* Requirement: Without the pictures, write out all the lines below exactly as they appear.
━━━━━━━━━━━━━━━━
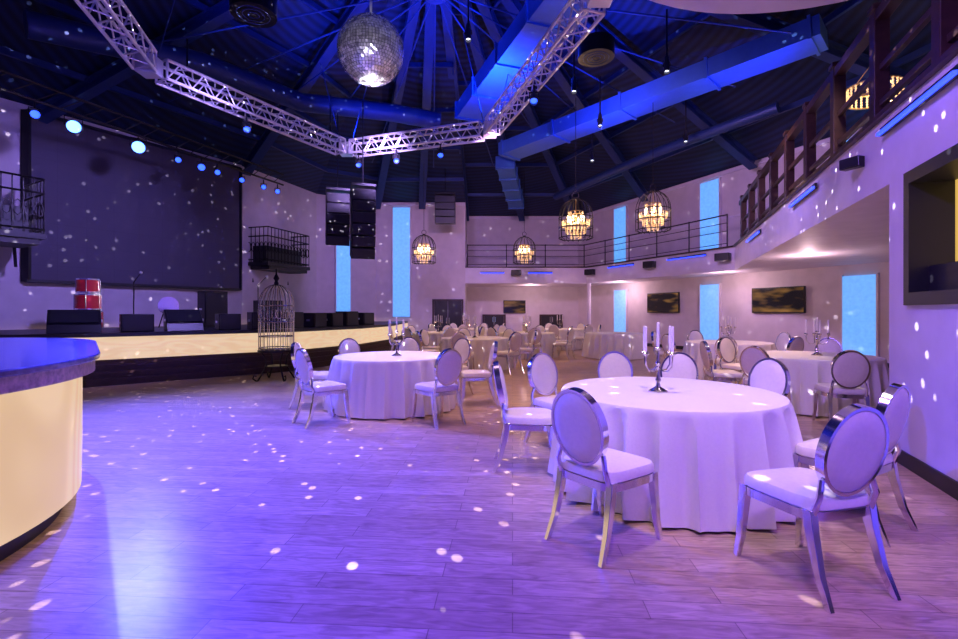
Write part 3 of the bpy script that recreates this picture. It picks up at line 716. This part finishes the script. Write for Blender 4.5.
for z,r in((.12,.42),(-.12,.42)):g.tube([(r*math.cos(2*pi*i/28),r*math.sin(2*pi*i/28),z) for i in range(28)],.018,6,True)
for i in range(28):
    q=2*pi*i/28
    for k in range(5):cr.sphere((.42*math.cos(q),.42*math.sin(q),-.1+.05*k),.02,6,4,1.3)
for k in range(3):
    q=2*pi*k/3;g.tube([(.42*math.cos(q),.42*math.sin(q),.12),(0,0,.6)],.008,5)
g.tube([(0,0,.6),(0,0,1.6)],.01,5)
cr=cr.obj('crystal_drops',M_crystal);cr['kind']='stuff'
thing('crown_chandelier','round gold crown chandelier with amber crystals above the gallery','chandelier',[g.obj('hoop_frame',M_gold),cr],chl[-1])

# ------------------------------------------------------------ lights
def spot(loc,tgt,col,W,size=60,blend=.8,rad=.05,nm='spot_lamp'):
    l=bpy.data.lights.new(nm,'SPOT');l.color=col;l.energy=W;l.spot_size=math.radians(size);l.spot_blend=blend;l.shadow_soft_size=rad
    o=bpy.data.objects.new(nm,l);COL.objects.link(o);o.location=loc;aim(o,tgt);return o
def point(loc,col,W,rad=.05,nm='point_lamp'):
    l=bpy.data.lights.new(nm,'POINT');l.color=col;l.energy=W;l.shadow_soft_size=rad
    o=bpy.data.objects.new(nm,l);COL.objects.link(o);o.location=loc;return o
PUR=(.36,.18,1.);BLU=(.03,.04,1.);WARM=(1.,.56,.27);MAG=(.72,.38,.85)
# blue dance floor
spot((-7.9,9.6,5.0),(-2.9,4.4,0),BLU,9000,60,1)
spot((-7.5,10.9,5.0),(-1.8,1.8,0),BLU,6000,50,1)
spot((-2.4,4.4,5.3),(-2.6,3.2,0),(.04,.05,1),2600,85,1,.1)
spot((-3.4,7.6,5.3),(-3.2,6.4,0),(.10,.10,1),1500,80,1,.1)
# violet foreground
spot((.3,-.5,5.0),(.1,1.6,0),(.16,.02,1.),800,90,1,.1)
spot((2.2,.8,4.8),(1.6,2.2,0),(.45,.12,1.),300,80,1,.1)
# lilac / rosy pools mid floor
spot((-2.8,7.6,5.9),(-2.6,6.9,0),(.7,.5,1),560,70,1)
spot((-.6,4.6,5.9),(-.3,5.2,0),(1,.55,.75),330,80,1)
# tables: unseen key spots added to whiten the cloths
spot((1.0,2.9,4.9),(1.55,3.9,.7),(1,.84,.78),340,48,.8,.25)
spot((0,-.5,4.7),(1.9,3.4,.5),(1,.82,.86),230,52,1,.3)
spot((2.9,5.2,4.9),(2.2,4.2,.6),(1,.8,.8),80,60,1,.2)
spot((4.2,5.9,4.9),(4.9,7.1,.4),(1,.8,.8),210,60,1,.2)
# right wall
spot((-.6,2.2,4.9),(3.9,4.4,2.0),PUR,1100,65,1,.3)
spot((1.5,7.0,5.2),(6.5,10.5,3.0),(.5,.32,1.),900,90,1,.2)
spot((2.0,9.0,5.3),(8.0,17,4.6),MAG,900,90,1,.2)
spot((.3,10.5,5.2),(1.5,24,4.4),MAG,1250,75,1,.2)
spot((-2.0,10.5,5.2),(-4.5,21,3.5),(.5,.32,1.),1400,80,1,.2)
spot((-3.5,8.0,5.2),(-9.5,11,2.2),(.36,.26,1.),1500,85,1,.2)
for p in((7.2,10.5,2.3),(7.6,15,2.3),(2.4,22.3,2.3),(5.8,20.0,2.3)):
    point(p,(1,.65,.72),40,.04)
for p in((-.1,12.0),(1.7,14.6),(-1.3,15.2),(2.9,18.2),(.1,18.0),(-.2,9.0),(2.6,8.2),(5.2,8.8),(.6,6.6)):
    spot((p[0],p[1],5.9),(p[0],p[1],0),WARM,560 if p[1]>7 else 260,60,1)
spot((-1.27,6.8,5.9),T2+(.5,),(1,.8,.7),360,30,1)
for p in chl:point((p[0],p[1],p[2]-.05),(1,.6,.3),36,.05)
for p,w in(((-5.3,8.3,5.8),170),((.3,10.6,5.8),460),((1.55,6.4,5.8),320),((-3.3,12,5.8),180),((3.2,11.8,5.2),260),((6.,10,5.2),110)):
    spot(p,(p[0]*.6,p[1]+.5,9.5),(.01,.06,1.),w*5,140,1,.05)
spot((-.9,3.2,3.6),(-1.69,7.5,5.48),(.9,.85,1.),500,16,.3,.05)  # unseen narrow spot added to brighten the mirror ball
l=bpy.data.lights.new('ball_sparkle','POINT');l.energy=4200;l.shadow_soft_size=0.0;l.color=(.9,.8,1);l.use_nodes=True
nt=l.node_tree;N=nt.nodes;L=nt.links;em=N['Emission'];tc=N.new('ShaderNodeTexCoord');vo=N.new('ShaderNodeTexVoronoi');vo.inputs['Scale'].default_value=34
L.new(tc.outputs['Normal'],vo.inputs['Vector']);rp=N.new('ShaderNodeMapRange');rp.inputs[1].default_value=.18;rp.inputs[2].default_value=.12;rp.inputs[3].default_value=0;rp.inputs[4].default_value=1
L.new(vo.outputs['Distance'],rp.inputs[0]);L.new(rp.outputs[0],em.inputs['Strength'])
o=bpy.data.objects.new('ball_sparkle',l);COL.objects.link(o);o.location=(-1.69,7.5,4.9)
w=bpy.data.worlds.new('World');sc.world=w;w.use_nodes=True;bg=w.node_tree.nodes['Background'];bg.inputs[0].default_value=(.20,.10,.6,1);bg.inputs[1].default_value=.3
cam=bpy.data.cameras.new('Camera');co=bpy.data.objects.new('Camera',cam);COL.objects.link(co);co.location=(0,0,1.4);co.rotation_euler=(pi/2,0,0)
cam.sensor_width=36;cam.lens=480/958*36;cam.shift_y=-7.5/958;cam.clip_start=.05
sc.camera=co
sc.view_settings.view_transform='Standard'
━━━━━━━━━━━━━━━━
* Correct answer:
Write part 3 of the bpy script that recreates this picture. It picks up at line 716. This part finishes the script. Write for Blender 4.5.
for z,r in((.12,.42),(-.12,.42)):g.tube([(r*math.cos(2*pi*i/28),r*math.sin(2*pi*i/28),z) for i in range(28)],.018,6,True)
for i in range(28):
    q=2*pi*i/28
    for k in range(5):cr.sphere((.42*math.cos(q),.42*math.sin(q),-.1+.05*k),.02,6,4,1.3)
for k in range(3):
    q=2*pi*k/3;g.tube([(.42*math.cos(q),.42*math.sin(q),.12),(0,0,.6)],.008,5)
g.tube([(0,0,.6),(0,0,1.6)],.01,5)
cr=cr.obj('crystal_drops',M_crystal);cr['kind']='stuff'
thing('crown_chandelier','round gold crown chandelier with amber crystals above the gallery','chandelier',[g.obj('hoop_frame',M_gold),cr],chl[-1])

# ------------------------------------------------------------ lights
def spot(loc,tgt,col,W,size=60,blend=.8,rad=.05,nm='spot_lamp'):
    l=bpy.data.lights.new(nm,'SPOT');l.color=col;l.energy=W;l.spot_size=math.radians(size);l.spot_blend=blend;l.shadow_soft_size=rad
    o=bpy.data.objects.new(nm,l);COL.objects.link(o);o.location=loc;aim(o,tgt);return o
def point(loc,col,W,rad=.05,nm='point_lamp'):
    l=bpy.data.lights.new(nm,'POINT');l.color=col;l.energy=W;l.shadow_soft_size=rad
    o=bpy.data.objects.new(nm,l);COL.objects.link(o);o.location=loc;return o
PUR=(.36,.18,1.);BLU=(.03,.04,1.);WARM=(1.,.56,.27);MAG=(.72,.38,.85)
# blue dance floor
spot((-7.9,9.6,5.0),(-2.9,4.4,0),BLU,9000,60,1)
spot((-7.5,10.9,5.0),(-1.8,1.8,0),BLU,6000,50,1)
spot((-2.4,4.4,5.3),(-2.6,3.2,0),(.04,.05,1),2600,85,1,.1)
spot((-3.4,7.6,5.3),(-3.2,6.4,0),(.10,.10,1),1500,80,1,.1)
# violet foreground
spot((.3,-.5,5.0),(.1,1.6,0),(.16,.02,1.),800,90,1,.1)
spot((2.2,.8,4.8),(1.6,2.2,0),(.45,.12,1.),300,80,1,.1)
# lilac / rosy pools mid floor
spot((-2.8,7.6,5.9),(-2.6,6.9,0),(.7,.5,1),560,70,1)
spot((-.6,4.6,5.9),(-.3,5.2,0),(1,.55,.75),330,80,1)
# tables: unseen key spots added to whiten the cloths
spot((1.0,2.9,4.9),(1.55,3.9,.7),(1,.84,.78),340,48,.8,.25)
spot((0,-.5,4.7),(1.9,3.4,.5),(1,.82,.86),230,52,1,.3)
spot((2.9,5.2,4.9),(2.2,4.2,.6),(1,.8,.8),80,60,1,.2)
spot((4.2,5.9,4.9),(4.9,7.1,.4),(1,.8,.8),210,60,1,.2)
# right wall
spot((-.6,2.2,4.9),(3.9,4.4,2.0),PUR,1100,65,1,.3)
spot((1.5,7.0,5.2),(6.5,10.5,3.0),(.5,.32,1.),900,90,1,.2)
spot((2.0,9.0,5.3),(8.0,17,4.6),MAG,900,90,1,.2)
spot((.3,10.5,5.2),(1.5,24,4.4),MAG,1250,75,1,.2)
spot((-2.0,10.5,5.2),(-4.5,21,3.5),(.5,.32,1.),1400,80,1,.2)
spot((-3.5,8.0,5.2),(-9.5,11,2.2),(.36,.26,1.),1500,85,1,.2)
for p in((7.2,10.5,2.3),(7.6,15,2.3),(2.4,22.3,2.3),(5.8,20.0,2.3)):
    point(p,(1,.65,.72),40,.04)
for p in((-.1,12.0),(1.7,14.6),(-1.3,15.2),(2.9,18.2),(.1,18.0),(-.2,9.0),(2.6,8.2),(5.2,8.8),(.6,6.6)):
    spot((p[0],p[1],5.9),(p[0],p[1],0),WARM,560 if p[1]>7 else 260,60,1)
spot((-1.27,6.8,5.9),T2+(.5,),(1,.8,.7),360,30,1)
for p in chl:point((p[0],p[1],p[2]-.05),(1,.6,.3),36,.05)
for p,w in(((-5.3,8.3,5.8),170),((.3,10.6,5.8),460),((1.55,6.4,5.8),320),((-3.3,12,5.8),180),((3.2,11.8,5.2),260),((6.,10,5.2),110)):
    spot(p,(p[0]*.6,p[1]+.5,9.5),(.01,.06,1.),w*5,140,1,.05)
spot((-.9,3.2,3.6),(-1.69,7.5,5.48),(.9,.85,1.),500,16,.3,.05)  # unseen narrow spot added to brighten the mirror ball
l=bpy.data.lights.new('ball_sparkle','POINT');l.energy=4200;l.shadow_soft_size=0.0;l.color=(.9,.8,1);l.use_nodes=True
nt=l.node_tree;N=nt.nodes;L=nt.links;em=N['Emission'];tc=N.new('ShaderNodeTexCoord');vo=N.new('ShaderNodeTexVoronoi');vo.inputs['Scale'].default_value=34
L.new(tc.outputs['Normal'],vo.inputs['Vector']);rp=N.new('ShaderNodeMapRange');rp.inputs[1].default_value=.18;rp.inputs[2].default_value=.12;rp.inputs[3].default_value=0;rp.inputs[4].default_value=1
L.new(vo.outputs['Distance'],rp.inputs[0]);L.new(rp.outputs[0],em.inputs['Strength'])
o=bpy.data.objects.new('ball_sparkle',l);COL.objects.link(o);o.location=(-1.69,7.5,4.9)
w=bpy.data.worlds.new('World');sc.world=w;w.use_nodes=True;bg=w.node_tree.nodes['Background'];bg.inputs[0].default_value=(.20,.10,.6,1);bg.inputs[1].default_value=.3
cam=bpy.data.cameras.new('Camera');co=bpy.data.objects.new('Camera',cam);COL.objects.link(co);co.location=(0,0,1.4);co.rotation_euler=(pi/2,0,0)
cam.sensor_width=36;cam.lens=480/958*36;cam.shift_y=-7.5/958;cam.clip_start=.05
sc.camera=co
sc.view_settings.view_transform='Standard'